---------- Records provided ----------

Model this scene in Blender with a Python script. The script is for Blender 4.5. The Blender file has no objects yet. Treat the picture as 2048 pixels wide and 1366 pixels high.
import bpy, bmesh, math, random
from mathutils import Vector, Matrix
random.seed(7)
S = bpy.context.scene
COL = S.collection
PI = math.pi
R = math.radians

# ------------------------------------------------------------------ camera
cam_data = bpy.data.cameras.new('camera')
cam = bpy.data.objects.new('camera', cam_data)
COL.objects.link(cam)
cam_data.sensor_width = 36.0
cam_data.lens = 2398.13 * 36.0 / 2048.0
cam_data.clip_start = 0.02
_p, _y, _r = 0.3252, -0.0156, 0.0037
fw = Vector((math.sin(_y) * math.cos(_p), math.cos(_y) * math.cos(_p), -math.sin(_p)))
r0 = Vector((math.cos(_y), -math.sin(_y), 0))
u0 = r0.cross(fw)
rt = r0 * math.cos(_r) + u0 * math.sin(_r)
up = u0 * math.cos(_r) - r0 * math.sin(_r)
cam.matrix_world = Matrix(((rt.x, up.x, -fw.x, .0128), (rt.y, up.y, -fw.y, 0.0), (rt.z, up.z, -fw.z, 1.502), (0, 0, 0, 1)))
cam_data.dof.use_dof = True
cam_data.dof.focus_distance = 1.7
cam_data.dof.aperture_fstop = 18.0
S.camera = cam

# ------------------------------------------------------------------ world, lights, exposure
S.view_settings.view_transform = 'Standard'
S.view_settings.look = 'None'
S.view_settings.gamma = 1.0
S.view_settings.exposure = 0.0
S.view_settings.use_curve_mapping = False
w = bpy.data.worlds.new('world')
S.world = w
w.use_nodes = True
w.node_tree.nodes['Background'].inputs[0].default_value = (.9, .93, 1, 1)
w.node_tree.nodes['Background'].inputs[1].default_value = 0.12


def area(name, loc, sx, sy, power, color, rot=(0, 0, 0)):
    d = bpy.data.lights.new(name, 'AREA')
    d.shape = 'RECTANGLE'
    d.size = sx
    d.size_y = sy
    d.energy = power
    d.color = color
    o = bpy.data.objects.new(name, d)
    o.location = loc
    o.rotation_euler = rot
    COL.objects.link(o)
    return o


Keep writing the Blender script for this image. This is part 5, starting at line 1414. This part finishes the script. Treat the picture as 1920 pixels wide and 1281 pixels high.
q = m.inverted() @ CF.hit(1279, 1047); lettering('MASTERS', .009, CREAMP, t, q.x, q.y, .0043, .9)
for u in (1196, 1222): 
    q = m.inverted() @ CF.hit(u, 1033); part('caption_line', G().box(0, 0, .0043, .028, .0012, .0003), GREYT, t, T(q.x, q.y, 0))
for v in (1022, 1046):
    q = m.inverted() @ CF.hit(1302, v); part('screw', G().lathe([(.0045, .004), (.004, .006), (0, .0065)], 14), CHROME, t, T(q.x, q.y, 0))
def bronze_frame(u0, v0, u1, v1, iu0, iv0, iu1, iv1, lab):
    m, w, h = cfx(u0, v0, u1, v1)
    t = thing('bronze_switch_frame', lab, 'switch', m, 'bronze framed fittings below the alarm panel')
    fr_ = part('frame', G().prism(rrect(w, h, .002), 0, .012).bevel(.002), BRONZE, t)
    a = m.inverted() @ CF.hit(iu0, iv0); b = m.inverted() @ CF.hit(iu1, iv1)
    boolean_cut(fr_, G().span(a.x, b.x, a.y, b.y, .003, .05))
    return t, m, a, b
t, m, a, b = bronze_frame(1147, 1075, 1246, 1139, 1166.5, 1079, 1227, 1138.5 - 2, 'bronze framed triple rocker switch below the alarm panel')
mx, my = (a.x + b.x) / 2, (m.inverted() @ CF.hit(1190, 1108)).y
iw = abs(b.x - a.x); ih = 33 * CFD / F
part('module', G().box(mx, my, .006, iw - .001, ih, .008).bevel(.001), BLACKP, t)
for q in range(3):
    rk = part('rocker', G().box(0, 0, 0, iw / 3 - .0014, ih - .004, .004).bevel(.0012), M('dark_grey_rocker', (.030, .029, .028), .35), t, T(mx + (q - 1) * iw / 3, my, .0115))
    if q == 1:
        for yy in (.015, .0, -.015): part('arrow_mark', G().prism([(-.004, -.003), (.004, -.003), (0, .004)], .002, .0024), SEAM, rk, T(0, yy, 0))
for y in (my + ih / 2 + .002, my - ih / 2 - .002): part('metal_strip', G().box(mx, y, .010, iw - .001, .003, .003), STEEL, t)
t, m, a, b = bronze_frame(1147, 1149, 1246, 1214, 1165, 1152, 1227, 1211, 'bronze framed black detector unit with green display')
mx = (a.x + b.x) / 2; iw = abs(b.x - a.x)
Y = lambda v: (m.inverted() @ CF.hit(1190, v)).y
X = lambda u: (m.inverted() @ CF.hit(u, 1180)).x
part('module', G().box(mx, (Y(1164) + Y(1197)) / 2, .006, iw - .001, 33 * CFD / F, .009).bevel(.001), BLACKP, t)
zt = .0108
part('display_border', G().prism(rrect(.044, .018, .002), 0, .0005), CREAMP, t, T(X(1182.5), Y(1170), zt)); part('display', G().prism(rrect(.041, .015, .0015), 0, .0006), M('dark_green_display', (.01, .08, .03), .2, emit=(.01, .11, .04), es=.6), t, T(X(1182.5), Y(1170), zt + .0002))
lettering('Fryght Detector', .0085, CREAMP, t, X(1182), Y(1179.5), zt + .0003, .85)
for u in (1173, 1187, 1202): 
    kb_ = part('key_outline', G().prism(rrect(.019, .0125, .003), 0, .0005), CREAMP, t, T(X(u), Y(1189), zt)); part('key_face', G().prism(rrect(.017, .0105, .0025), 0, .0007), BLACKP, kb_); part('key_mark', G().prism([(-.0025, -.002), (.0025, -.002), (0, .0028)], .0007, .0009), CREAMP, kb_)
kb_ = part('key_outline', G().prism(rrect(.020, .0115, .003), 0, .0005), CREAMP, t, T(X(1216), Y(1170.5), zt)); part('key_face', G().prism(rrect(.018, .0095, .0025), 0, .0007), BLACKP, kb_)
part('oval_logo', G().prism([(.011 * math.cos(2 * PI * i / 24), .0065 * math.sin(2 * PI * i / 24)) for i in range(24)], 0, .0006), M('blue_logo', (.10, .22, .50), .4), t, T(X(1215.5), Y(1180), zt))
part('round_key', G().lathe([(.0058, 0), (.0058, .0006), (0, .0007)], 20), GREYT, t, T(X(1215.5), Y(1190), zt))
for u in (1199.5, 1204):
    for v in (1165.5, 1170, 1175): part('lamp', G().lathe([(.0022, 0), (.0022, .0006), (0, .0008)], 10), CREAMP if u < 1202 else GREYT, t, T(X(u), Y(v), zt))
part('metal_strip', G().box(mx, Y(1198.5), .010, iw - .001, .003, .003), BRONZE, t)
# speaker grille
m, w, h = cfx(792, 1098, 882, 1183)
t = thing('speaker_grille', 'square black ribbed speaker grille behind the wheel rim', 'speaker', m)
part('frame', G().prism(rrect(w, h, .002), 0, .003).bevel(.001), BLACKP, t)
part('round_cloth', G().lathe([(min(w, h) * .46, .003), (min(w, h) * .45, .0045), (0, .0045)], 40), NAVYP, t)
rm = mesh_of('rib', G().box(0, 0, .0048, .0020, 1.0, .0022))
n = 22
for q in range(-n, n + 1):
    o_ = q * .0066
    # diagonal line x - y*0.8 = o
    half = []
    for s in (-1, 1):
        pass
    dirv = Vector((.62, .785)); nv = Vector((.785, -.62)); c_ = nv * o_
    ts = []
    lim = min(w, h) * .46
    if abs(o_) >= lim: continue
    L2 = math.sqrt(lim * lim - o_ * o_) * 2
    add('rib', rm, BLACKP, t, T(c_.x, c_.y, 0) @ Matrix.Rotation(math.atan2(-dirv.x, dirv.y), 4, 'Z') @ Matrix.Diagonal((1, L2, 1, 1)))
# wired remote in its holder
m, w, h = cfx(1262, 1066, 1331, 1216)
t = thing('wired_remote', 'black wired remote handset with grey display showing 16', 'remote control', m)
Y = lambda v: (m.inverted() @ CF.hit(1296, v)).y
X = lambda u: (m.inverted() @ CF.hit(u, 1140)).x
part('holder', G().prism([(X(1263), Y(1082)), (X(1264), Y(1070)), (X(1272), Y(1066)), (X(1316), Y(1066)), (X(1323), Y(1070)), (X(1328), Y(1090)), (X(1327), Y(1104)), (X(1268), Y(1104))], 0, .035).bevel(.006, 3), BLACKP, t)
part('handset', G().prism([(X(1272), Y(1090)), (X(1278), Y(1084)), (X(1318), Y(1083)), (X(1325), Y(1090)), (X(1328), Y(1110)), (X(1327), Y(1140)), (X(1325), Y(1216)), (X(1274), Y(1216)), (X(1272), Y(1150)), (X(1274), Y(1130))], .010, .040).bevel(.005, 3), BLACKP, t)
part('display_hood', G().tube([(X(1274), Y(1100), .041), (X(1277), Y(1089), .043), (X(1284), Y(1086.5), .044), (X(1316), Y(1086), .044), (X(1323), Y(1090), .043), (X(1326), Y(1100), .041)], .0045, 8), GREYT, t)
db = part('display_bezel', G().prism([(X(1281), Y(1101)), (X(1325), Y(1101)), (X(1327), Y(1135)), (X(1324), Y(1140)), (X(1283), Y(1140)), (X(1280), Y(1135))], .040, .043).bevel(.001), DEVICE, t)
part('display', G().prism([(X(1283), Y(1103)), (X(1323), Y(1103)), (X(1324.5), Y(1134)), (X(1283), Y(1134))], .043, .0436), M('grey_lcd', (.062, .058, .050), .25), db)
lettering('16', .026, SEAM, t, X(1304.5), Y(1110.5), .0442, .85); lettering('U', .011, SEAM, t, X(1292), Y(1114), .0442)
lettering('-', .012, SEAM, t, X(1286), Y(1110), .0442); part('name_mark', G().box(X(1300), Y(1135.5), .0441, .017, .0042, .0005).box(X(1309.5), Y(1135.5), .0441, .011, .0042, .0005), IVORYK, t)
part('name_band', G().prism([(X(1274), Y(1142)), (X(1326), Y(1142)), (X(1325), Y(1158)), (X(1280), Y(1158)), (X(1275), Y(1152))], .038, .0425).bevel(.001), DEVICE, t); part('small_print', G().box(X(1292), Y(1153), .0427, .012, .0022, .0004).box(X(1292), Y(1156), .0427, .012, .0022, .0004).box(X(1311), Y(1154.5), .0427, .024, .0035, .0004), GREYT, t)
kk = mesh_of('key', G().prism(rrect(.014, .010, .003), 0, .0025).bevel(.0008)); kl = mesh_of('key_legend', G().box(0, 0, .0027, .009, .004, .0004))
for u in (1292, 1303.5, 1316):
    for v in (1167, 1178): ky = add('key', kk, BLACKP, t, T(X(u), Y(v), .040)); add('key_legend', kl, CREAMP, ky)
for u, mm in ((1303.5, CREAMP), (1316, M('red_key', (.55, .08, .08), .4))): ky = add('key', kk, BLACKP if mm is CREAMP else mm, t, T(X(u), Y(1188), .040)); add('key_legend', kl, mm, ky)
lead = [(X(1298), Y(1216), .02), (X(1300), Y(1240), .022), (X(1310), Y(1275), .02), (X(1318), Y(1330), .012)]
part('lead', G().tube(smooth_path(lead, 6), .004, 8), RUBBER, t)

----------

## Instructions for the task
In the entries above, identify each line that includes the string "high", then copy it.

## The completed task
Model this scene in Blender with a Python script. The script is for Blender 4.5. The Blender file has no objects yet. Treat the picture as 2048 pixels wide and 1366 pixels high.
Keep writing the Blender script for this image. This is part 5, starting at line 1414. This part finishes the script. Treat the picture as 1920 pixels wide and 1281 pixels high.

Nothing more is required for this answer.